Le canzoni? Tutte, suonate come se 40 anni fa fosse ieri: sarabande rock-jazz ad altissima tensione elettrica come Zerbo, funk rock potentissimo come Diesel; festa rock popolare con Saluteremo il signor padrone; poesia acustica dolcissima come Oggi ho imparato a volare e La canzone dell’acqua, con ben impressa la visione immaginifica di David Crosby nella voce e nelle note; il latin rock di Cuba; la poesia di Non è nel cuore; il manifesto di una vita di Sulla Strada; il noise rock di Scimmia. E tanto altro ancora, passando ovviamente per La radio, Musica ribelle e concludendo tutti sul palco per Extraterrestre.

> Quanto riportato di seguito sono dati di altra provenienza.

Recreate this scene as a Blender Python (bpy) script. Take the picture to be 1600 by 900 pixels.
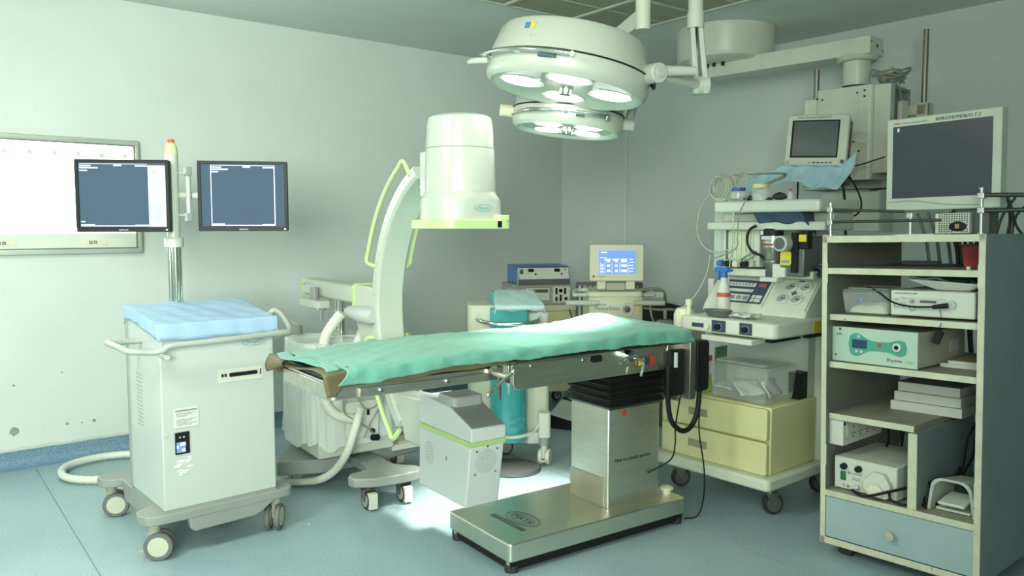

Nessuno ha saputo cantare “gioia e rivoluzione”, ma soprattutto il desiderio del cuore di felicità che una generazione, molto più che un “movimento”, aveva nel cuore come ha fatto Eugenio Finardi. Ci ha raccontati come uno di noi perché era uno di noi: “è normale che ci si sia rotti i coglioni di dibattiti e riunioni” perché il nostro cuore, il suo cuore, desiderava di più, come è naturale. 

E’ bello quando qualcuno “sa dirti” meglio di come tu riesci a fare, è una consolazione e al tempo stesso un senso di comunione che non abbiamo più sentito, musicalmente parlando, da nessun altro, “ognuno perso nel suo viaggio personale”. Anche gli errori storici, come quello di Giai Phong, eseguita anche questa, che facevamo nell’entusiasmo ideologico che ci contraddistingueva in quegli anni, ma in fondo lo avevamo capito “che Cuba forse non è il paradiso”.

Nell’affollatissimo camerino dove si aggirano altri ex ragazzi di 40 anni fa, ad esempio Franco Mussida della Pfm o il fotografo rock numero uno Guido Harari, Finardi sedeva in un angolo come una sorta di Budda, come un Babbo Natale con un sorriso stampato sul viso che non spariva mai concedendosi a tutti per una stretta di mano, una foto, un abbraccio. Quando è toccato al sottoscritto, non mi è venuto altro da dirgli se non questo: “Sei un uomo buono, grazie per la compagnia che ci hai fatto”. Fuori del teatro, “dentro ai manifesti o scritte sopra i muri”, non ci sono più le parole di 40 anni fa.  Non importa. Una volta che hai sentito la musica ribelle, ti resterà per sempre “nelle ossa e nella pelle” e ti dirà sempre  “di uscire, di cambiare, di mollare le menate e di metterti a lottare”.

La musica italiana ha bisogno di questi “ragazzi”: speriamo non spariscano per altri 40 anni.